В связи с Айсманом-Куравлевым приходит в голову еще одна мысль, и она не лишена здравого смысла: зачем придумано ранение Айсмана именно в глаз? Кто-то решил перечеркнуть лицо Куравлева черной повязкой? Зачем? Уж не для того ли, чтобы «парни Куравлева» не очень просвечивали сквозь немецкую форму? Вот чем оборачивается «дотягивание» актера до задачи построения образа…»
Думается, и сам актер прекрасно понимал, что эта роль не совсем подходит его экранному имиджу, однако желание разрушить у зрителя представление о себе как об актере, способном играть только роли простых парней, видимо, было сильнее.
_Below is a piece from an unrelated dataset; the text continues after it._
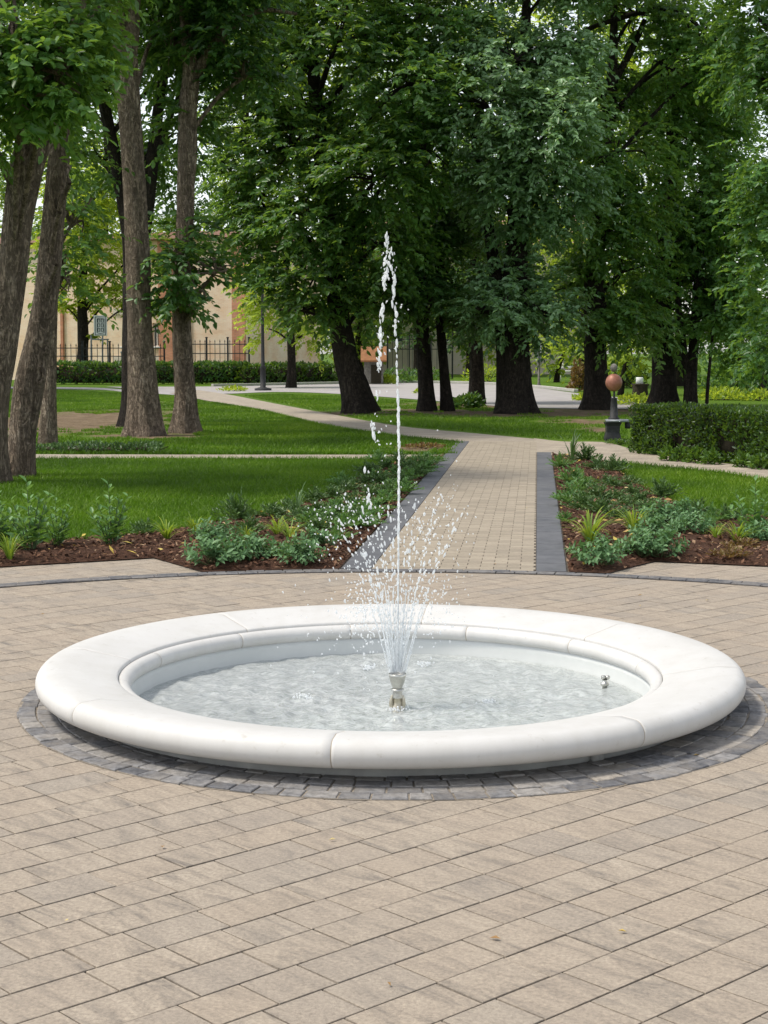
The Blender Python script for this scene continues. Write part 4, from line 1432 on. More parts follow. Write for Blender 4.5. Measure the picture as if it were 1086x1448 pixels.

Именно поэтому он несколько раз отказывался от ролей, которые предлагал ему В. Шукшин: так было с ролью Чудика в «Странных людях» (ее сыграл С. Никоненко), ролью официанта в «Калине красной» (ее сыграл Л. Дуров). Отказался он и от главной роли в фильме «Печки-лавочки» (1972).
Л. Куравлев вспоминает: «Мы с Шукшиным проговорили довольно долго. Помню, я боялся повторения, потому что характер героя в «Печках-лавочках» где-то смыкался с характером Пашки Колокольникова, писатель Шукшин — один и тот же, исполнитель — Куравлев — тот же самый. Василий Макарович сказал:
— Дело-то не в том. Пусть будет в какой-то степени Пашка, хотя ситуация и другая, — Пашка с женой, с детьми. Мы будем стараться избежать повторения, но если в чем-то не убежим от него, не надо бояться такого упрека. Просто это моя тема, и я ее развиваю с твоей помощью.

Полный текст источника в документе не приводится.